Scendendo nel tempo e di grado fino a noi, possiamo affermare (sempre con la leggerezza del caso) che in molteplici situazioni di confronto, magari rischioso, il ponte che unisce gli uni agli altri, i rivali, spesso è costituito dallo sport che permette la miniaturizzazione del conflitto, lo scambio, la relazione, l’arricchimento reciproco. La condizione della rivalità consentita dallo sport-ponte si pone (anche in questo caso) come necessaria non solo all’incontro ma, prima ancora, all’esistenza del fatto sportivo. Senza, si è più poveri. Senza, non c’è gioco, non c’è sport. C’è il niente, l’ignoto, l’altro sconosciuto. Meglio: non-conosciuto perché è mancato l’incontro. Il rischio forte è che l’altro venga percepito soltanto come straniero/nemico ( hostis). Interessante notare come l’acqua giochi in questo caso un duplice ruolo, che si rivela fondamentale anche in campo semantico[1]:
…lo scarto semantico che sta alla base del comune tema etimologico posseduto da due termini apparentemente molto lontani, vale a dire ospite e ostile, dove il senso del primo è una conseguenza modale-cronologica del secondo: l’ ospite è il nemico/straniero ( hostis ) che viene accettato nella comunità dandogli da bere ( hostis potis).
Incontrando il rivale attraverso il ponte-sport immediatamente si realizza un contesto nel quale entrano in gioco i valori più alti, quei valori umani, prima ancora che sportivi, che si sostanziano nel riconoscere all’altro uno status assolutamente identico al nostro.
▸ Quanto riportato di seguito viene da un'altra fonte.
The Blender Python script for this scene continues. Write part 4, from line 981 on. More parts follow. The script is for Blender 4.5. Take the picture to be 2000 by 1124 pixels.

Un contesto che realizza un rapporto paritario, equo, di totale reciprocità, solo e soltanto se riconosciamo al nostro rivale esattamente i medesimi diritti che pretendiamo per noi – e siamo da lui riconosciuti allo stesso, identico modo.
Attenzione, non un’oncia di meno: gli stessi diritti. Perché siamo l’uno l’immagine riflessa dell’altro. In queste condizioni il gioco, lo sport sublimano e diventano espressione di massima civiltà e democrazia. Di umanità. La strada per un rapporto solidale si può tracciare anche così.